On many occasions, teams were actually at the first race waiting for news on the outcome of some of those final tests from back at base. Some teams would even attempt to get a dispensation to allow them to race if they hadn’t quite met the full requirements of these tests. It was a different time back then, much more ‘stick your finger in the air to see which way the wind was blowing’.

As far as the structural tests are concerned, the amount of tests and the loads involved have probably quadrupled since the mid-90s. Since 2012, you also have to have a clean bill of health before the car can actually be used in pre-season testing, so that means that when the car runs for the first time it has met all the FIA’s safety requirements and you are safe to go.

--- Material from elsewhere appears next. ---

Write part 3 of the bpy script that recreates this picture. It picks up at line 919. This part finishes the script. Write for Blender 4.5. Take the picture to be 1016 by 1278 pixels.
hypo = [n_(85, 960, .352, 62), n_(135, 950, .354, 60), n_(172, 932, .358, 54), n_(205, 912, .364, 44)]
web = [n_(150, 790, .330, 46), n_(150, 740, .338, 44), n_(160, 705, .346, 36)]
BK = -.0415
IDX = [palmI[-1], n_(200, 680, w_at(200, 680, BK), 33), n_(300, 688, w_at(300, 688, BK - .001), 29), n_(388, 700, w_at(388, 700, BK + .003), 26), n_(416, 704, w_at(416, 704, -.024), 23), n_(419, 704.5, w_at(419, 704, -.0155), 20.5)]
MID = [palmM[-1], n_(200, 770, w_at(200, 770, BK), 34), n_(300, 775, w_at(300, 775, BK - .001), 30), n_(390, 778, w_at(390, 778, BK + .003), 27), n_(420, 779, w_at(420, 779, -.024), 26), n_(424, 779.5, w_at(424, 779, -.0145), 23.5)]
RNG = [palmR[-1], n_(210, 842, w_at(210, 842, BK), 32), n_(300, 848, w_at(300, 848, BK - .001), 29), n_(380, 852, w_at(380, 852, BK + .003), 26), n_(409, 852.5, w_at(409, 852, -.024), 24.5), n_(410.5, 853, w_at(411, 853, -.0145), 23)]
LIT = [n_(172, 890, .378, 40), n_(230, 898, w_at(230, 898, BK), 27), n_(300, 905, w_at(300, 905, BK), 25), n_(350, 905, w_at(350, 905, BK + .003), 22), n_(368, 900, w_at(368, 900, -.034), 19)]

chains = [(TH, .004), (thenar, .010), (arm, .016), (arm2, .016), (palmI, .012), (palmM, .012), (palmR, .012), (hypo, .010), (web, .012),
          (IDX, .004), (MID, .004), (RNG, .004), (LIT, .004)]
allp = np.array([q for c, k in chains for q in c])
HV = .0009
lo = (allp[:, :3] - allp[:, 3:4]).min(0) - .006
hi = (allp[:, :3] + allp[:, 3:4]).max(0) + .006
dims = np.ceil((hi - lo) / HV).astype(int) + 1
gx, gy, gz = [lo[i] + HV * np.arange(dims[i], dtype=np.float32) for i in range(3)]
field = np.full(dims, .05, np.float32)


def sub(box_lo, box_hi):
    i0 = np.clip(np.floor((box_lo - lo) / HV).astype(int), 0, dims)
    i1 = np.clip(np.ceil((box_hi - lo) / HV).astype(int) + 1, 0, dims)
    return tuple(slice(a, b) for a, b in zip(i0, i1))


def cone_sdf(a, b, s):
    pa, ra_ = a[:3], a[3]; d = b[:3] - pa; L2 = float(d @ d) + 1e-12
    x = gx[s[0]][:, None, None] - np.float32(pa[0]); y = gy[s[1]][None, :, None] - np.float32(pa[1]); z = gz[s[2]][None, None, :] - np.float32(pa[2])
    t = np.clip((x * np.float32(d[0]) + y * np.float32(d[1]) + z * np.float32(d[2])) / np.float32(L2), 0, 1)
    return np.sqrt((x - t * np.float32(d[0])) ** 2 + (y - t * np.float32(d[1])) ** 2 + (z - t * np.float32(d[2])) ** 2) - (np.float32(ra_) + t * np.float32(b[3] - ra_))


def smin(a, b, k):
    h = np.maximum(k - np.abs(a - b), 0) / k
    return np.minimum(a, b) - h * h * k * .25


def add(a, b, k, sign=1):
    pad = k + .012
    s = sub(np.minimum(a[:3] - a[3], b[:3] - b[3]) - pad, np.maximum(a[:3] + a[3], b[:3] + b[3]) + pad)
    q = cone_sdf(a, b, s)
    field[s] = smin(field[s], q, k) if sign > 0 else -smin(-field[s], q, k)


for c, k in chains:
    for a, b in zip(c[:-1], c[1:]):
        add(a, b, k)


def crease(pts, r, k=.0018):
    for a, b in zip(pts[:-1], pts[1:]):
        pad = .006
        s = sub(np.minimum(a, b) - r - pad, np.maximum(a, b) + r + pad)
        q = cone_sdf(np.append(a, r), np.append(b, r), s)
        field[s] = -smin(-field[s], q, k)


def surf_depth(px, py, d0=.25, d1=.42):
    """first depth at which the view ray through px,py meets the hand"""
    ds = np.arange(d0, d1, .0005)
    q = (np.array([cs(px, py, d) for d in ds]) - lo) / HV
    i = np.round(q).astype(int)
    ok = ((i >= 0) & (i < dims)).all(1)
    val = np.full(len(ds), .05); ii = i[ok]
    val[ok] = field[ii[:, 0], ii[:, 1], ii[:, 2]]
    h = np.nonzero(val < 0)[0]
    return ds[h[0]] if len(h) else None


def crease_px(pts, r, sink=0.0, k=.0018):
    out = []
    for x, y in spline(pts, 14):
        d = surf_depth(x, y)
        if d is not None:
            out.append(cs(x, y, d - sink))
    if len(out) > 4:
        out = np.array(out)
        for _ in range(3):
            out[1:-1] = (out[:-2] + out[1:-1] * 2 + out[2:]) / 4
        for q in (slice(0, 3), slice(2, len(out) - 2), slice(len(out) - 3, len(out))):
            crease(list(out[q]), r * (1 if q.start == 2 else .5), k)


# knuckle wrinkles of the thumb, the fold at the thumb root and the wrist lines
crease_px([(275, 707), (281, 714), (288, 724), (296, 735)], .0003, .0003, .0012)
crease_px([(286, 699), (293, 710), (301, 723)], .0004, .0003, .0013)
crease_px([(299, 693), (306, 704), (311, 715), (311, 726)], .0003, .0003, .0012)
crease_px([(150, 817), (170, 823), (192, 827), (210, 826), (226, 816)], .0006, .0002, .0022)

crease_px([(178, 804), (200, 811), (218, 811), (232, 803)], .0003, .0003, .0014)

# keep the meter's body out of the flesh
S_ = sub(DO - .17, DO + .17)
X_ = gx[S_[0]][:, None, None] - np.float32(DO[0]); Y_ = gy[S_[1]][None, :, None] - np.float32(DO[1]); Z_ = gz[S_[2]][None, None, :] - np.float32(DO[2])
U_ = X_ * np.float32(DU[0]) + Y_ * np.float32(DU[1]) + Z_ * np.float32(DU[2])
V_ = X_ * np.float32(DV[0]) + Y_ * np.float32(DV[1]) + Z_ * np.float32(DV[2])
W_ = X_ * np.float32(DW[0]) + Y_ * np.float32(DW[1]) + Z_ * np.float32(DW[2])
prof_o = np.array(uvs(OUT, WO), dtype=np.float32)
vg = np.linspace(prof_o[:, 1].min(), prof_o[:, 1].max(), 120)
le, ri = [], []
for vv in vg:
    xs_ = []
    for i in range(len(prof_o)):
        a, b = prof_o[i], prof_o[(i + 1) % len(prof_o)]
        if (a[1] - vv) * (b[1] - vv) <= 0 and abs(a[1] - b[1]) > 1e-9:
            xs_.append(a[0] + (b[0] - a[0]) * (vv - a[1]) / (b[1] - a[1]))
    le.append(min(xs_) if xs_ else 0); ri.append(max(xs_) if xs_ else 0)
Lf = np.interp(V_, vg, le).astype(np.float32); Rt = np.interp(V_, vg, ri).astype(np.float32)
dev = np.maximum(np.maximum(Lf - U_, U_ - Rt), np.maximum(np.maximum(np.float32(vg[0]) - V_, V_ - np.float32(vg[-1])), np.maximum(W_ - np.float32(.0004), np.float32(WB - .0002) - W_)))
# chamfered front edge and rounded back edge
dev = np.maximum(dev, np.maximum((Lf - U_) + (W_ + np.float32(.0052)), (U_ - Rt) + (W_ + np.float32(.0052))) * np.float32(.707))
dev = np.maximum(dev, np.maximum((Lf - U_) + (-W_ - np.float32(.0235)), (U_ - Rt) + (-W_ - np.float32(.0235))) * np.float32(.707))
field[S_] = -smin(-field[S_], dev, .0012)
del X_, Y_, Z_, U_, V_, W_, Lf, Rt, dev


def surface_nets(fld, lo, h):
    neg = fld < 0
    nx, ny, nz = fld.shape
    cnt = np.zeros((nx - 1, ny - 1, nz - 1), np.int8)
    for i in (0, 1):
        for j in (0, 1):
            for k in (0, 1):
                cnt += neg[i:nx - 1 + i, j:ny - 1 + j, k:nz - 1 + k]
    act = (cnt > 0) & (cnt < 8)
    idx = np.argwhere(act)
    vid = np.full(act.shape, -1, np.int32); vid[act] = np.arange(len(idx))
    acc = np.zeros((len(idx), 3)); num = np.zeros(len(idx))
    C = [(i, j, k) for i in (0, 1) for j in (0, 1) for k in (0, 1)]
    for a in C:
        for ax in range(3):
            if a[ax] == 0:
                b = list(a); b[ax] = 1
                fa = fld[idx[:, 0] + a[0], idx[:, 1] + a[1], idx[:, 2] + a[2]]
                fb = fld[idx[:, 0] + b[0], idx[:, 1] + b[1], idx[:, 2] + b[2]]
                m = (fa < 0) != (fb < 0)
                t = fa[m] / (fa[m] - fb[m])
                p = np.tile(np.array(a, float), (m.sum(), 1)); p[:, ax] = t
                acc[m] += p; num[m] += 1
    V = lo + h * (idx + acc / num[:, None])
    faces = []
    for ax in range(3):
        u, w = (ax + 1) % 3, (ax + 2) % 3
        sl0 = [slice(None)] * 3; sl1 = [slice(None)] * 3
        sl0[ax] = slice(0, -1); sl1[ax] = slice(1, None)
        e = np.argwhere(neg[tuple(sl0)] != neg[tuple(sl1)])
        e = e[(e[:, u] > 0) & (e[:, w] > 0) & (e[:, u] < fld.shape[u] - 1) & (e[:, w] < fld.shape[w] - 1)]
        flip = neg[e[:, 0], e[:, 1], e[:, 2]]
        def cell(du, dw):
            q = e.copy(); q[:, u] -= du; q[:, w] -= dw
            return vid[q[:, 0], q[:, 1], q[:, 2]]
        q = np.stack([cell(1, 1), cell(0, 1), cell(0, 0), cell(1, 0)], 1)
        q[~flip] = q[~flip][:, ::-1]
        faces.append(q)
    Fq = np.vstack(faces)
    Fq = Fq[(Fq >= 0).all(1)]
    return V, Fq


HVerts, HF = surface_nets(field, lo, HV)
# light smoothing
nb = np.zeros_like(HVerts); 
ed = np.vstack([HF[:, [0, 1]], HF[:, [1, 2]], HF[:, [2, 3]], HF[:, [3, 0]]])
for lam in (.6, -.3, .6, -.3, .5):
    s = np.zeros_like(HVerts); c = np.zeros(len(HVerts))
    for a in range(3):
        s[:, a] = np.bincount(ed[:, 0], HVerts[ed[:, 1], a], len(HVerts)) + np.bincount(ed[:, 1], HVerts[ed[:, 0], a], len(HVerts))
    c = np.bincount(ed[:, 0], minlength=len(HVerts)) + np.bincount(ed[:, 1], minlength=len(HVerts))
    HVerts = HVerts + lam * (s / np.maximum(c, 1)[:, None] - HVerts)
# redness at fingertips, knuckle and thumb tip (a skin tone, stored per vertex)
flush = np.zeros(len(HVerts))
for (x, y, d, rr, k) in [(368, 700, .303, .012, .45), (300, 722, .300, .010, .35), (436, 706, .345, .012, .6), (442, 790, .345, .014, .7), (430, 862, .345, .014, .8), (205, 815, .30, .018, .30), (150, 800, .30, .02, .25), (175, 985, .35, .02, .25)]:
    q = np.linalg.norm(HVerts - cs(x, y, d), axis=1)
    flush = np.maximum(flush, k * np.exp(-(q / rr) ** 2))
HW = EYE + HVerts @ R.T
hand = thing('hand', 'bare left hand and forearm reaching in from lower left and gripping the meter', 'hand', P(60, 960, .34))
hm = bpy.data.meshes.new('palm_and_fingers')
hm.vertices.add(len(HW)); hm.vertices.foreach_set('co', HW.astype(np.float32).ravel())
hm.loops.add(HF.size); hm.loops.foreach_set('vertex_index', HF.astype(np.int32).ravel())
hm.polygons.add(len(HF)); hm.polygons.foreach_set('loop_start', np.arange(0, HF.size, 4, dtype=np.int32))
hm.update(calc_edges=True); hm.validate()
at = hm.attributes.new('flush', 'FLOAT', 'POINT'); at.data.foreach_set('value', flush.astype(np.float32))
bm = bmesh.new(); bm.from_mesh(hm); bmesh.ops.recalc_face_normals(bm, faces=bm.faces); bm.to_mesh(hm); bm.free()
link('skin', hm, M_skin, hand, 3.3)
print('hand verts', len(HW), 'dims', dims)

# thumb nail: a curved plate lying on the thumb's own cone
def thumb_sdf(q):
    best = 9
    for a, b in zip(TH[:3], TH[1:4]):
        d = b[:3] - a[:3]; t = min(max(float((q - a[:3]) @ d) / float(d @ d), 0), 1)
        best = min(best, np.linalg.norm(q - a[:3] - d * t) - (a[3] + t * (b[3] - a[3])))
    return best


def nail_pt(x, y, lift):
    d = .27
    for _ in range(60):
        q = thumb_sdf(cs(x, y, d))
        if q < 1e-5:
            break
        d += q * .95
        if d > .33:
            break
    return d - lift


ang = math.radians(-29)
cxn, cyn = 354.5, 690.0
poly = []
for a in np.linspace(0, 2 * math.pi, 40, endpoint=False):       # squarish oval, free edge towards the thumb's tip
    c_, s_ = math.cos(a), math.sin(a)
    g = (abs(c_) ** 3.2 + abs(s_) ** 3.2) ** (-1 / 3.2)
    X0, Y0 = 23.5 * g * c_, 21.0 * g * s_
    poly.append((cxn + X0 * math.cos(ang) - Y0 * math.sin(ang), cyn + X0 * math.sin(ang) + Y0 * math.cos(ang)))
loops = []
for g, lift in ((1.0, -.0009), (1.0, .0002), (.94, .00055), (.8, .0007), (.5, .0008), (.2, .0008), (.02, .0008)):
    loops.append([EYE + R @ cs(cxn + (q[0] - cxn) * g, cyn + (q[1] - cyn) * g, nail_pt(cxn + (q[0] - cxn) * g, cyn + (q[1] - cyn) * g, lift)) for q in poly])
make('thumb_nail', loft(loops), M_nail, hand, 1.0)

As far as wings and bodywork deflection are concerned, that is an ongoing process. Other than a wing falling off these tests are not as high a safety concern, it’s more performance-related or because of the flexible bodywork regulations. This is still a grey area because everything must flex a little, but as long as you pass the load versus deflection tests in the specified areas then you meet the FIA’s requirements. That doesn’t stop a team from pushing into the grey areas if it might just help the car’s overall performance.

After all that, the big questions is are you on, or ideally under, the minimum weight limit? Remember, on an average circuit 10kg equates to around three-tenths of a second per lap. That is potentially the difference between pole and around fifth or sixth on the grid. But the more important question is whether it is fast enough.

If the answer to either of those questions is ‘no’ then you start the process all over again with your development priorities.

With 24 races this year, your performance will be judged roughly every two weeks, so unlike many other businesses there is in reality no place to hide.

If you’re not ready or your development plan is not well scheduled, the races won’t wait for you.